You don't get to say "but I'm a diplomat, let me in" or even "I'm a leader, let me in". It just doesn't work like that.

I never said it worked like that. Again, the subject is diplomatic immunity -- not permission to enter a country.

And with this, I'm done responding to AC trolls in this thread.

Comment Re:Maybe foreign countries should demand... (Score 1) 270

It's reciprocal. Country A grants diplomatic immunity to diplomats from country B, because country A has diplomats in country B who need immunity. You start denying immunity and there are consequences for the side doing the denying.

When a diplomat commits a crime, generally one of two things can happen: (1) the host country asks the diplomat's country to waive immunity so that the diplomat can be charged in the host country; or (2) the diplomat is declared persona non grata and must leave the host country, presumably to face trial for the crime in his/her native country. If the diplomat gets off without a trial, then that further enflames the diplomatic relationship between the two countries, and may have consequences.

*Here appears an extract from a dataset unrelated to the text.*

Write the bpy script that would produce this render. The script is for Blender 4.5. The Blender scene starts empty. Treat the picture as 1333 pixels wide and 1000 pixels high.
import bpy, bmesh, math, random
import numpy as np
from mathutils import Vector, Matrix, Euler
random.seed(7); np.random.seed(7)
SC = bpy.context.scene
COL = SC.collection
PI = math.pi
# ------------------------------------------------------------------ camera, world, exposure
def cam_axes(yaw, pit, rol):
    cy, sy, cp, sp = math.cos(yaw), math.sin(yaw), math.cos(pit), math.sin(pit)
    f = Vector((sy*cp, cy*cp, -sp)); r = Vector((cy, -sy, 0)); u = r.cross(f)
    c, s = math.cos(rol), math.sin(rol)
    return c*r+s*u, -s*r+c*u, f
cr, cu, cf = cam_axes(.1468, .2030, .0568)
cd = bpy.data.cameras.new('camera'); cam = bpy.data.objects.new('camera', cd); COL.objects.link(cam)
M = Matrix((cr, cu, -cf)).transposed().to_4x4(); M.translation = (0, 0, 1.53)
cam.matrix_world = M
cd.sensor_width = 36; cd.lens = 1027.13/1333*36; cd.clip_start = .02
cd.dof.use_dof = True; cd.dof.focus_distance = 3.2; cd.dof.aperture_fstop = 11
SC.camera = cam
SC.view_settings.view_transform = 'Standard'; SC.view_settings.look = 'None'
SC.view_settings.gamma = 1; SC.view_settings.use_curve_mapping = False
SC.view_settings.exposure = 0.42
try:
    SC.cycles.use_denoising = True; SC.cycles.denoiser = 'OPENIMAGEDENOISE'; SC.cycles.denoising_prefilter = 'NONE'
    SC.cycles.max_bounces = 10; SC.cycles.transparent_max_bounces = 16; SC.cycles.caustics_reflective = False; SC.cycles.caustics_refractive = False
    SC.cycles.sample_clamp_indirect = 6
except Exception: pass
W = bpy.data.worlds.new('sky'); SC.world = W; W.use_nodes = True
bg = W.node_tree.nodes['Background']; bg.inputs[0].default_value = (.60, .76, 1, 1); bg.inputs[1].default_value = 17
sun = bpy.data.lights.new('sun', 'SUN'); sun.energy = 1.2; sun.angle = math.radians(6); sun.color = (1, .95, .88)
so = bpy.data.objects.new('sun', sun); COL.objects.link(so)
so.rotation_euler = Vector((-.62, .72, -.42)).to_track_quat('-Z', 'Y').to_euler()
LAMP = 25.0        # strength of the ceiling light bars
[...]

Comment Re:Common sense at last (Score 1) 270

Our voting system does not know the difference. It explicitly states: silence == consent. Yes, for a human, there is a difference. For a ballot, there is none.

"Explicitly?" Where?

Simply living in a democratic society, whether you vote or you don't, is implicit consent to be governed by whoever wins an election. But this consent is not the same as a vote for whoever won.

I wonder whether you are hallucinating that all of the non-votes are actually "votes" for whoever won. Good luck with that fever dream.

Comment Re:Maybe foreign countries should demand... (Score 1) 270

I did not assert that a foreign diplomat can "just come" to the UN without permission. I said they have diplomatic immunity when they come to the UN.

Putin has an arrest warrant for war crimes from the ICC over his head. War crimes are grave international crimes, and could be "just cause" for a country to arrest him. The foreign minister of Brazil has warned Putin he would be arrested if he went there.

Nothing you said contradicts what I said.